From my various fencing / HEMA / sparring swords, I can say that your point about the quillions is another important one. If there was any chance you were planning to use your sword for sparring or (God forbid) in any kind of real life situation, and if it’s anything like a longsword, a late medieval arming sword, or anything in the sidesword / rapier family, you are going to rely HEAVILY on the quillions to save your fingers.

Now this might be a bit different if you are using an earlier type of sword where the default scenario is to rely heavily on the shield to protect your hand. But I can tell you for sure, all of my training weapons including relatively small knife-sized ones (like my Bauernwehr) have taken a huge amount of abuse on the quillions, which are HEAVILY bent, scored, dented, scratched etc. (i’ll post a pic on the Discord if I get around to it). All that damage would have been to my hand if the quillions had failed.

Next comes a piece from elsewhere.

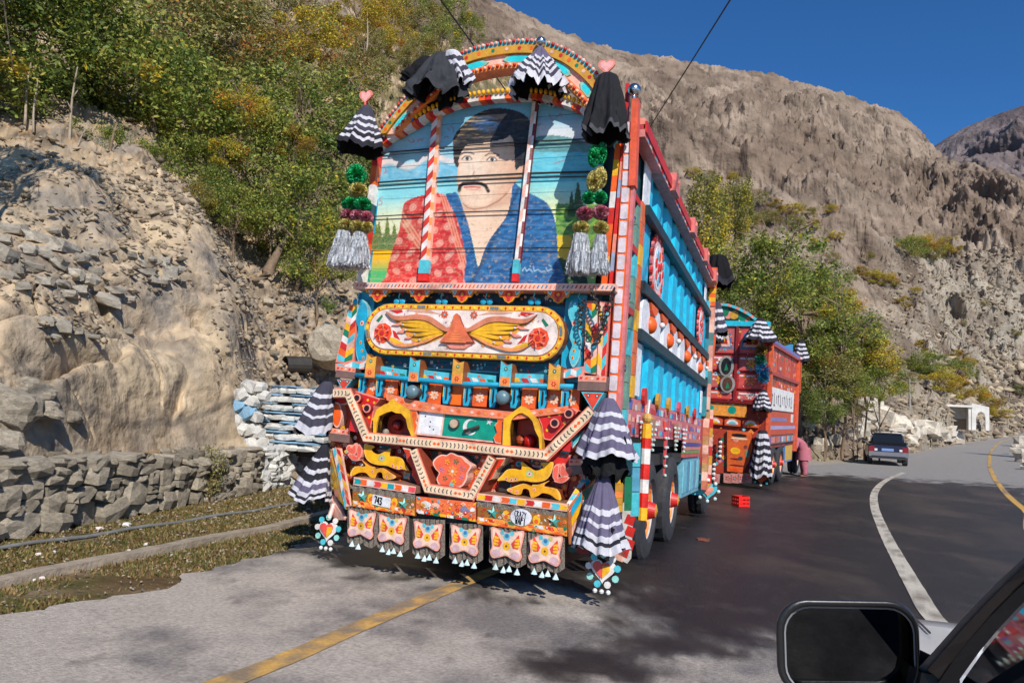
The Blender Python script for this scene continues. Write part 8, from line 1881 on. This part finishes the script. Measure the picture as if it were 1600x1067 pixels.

Finally, the quality of mid-range swords has also gone up quite a bit. Albion or some of the very high end replica makers in Europe are getting into the thousands of dollars now. But there are also many European and some American makers with a good reputation for quality who are making swords in the 400-600 range which have been tested by a lot of people and have well established reputations among HEMA folks and others who are very well informed.

So given that I don’t want 10-15 swords laying around, and the quality of a $500 sword that is made by somebody who really did their research, loved these kind of weapons and has a verified reputation for good quality and reliable workmanship, as opposed to a company (Hanwei, DEEPKA, CAS-IBERIA, Windlass) that is churning out large numbers of more or less identical swords for $100 or $200… but with who knows what going on under the surface…

I’d rather stick with the mid range, from an outfit I trust like Regenyei, Ensifer, Krieger, Chlebowski, Darkwood, Kvetun etc. where i might not be able to impulse buy a sword these days, it’s worth it to me to save a little longer and get something I can feel more confident about and that (in terms of a training weapon) I can be sure will last longer.

A lot of the Windlass, Hanwei, Cold Steel etc. swords I or guys in my club bought over the years promptly broke or failed in some other way (edge turned etc.) as soon as we started testing them. A couple did hold up I’ll admit but had other problems (the Windlass 15th Century longsword cut pretty well and never broke, but it was too ‘floppy’ to remain in a strait line if you held it out, it would always ‘droop’). Whereas by contrast, my Albion and Regenyei, Ensifer etc. seemed to hold up really well. I have some that have gone through multiple tournaments or tons of abuse test-cutting for example.

So while I wouldn’t rule out a cheapy one, and there are some that at least seem like a good basis for something you could customize (like that Windlass qama) I’d really do your research and not just go by one or two reviews. People pay reviewers. For me I’d rather get something I’m confident I can rely on.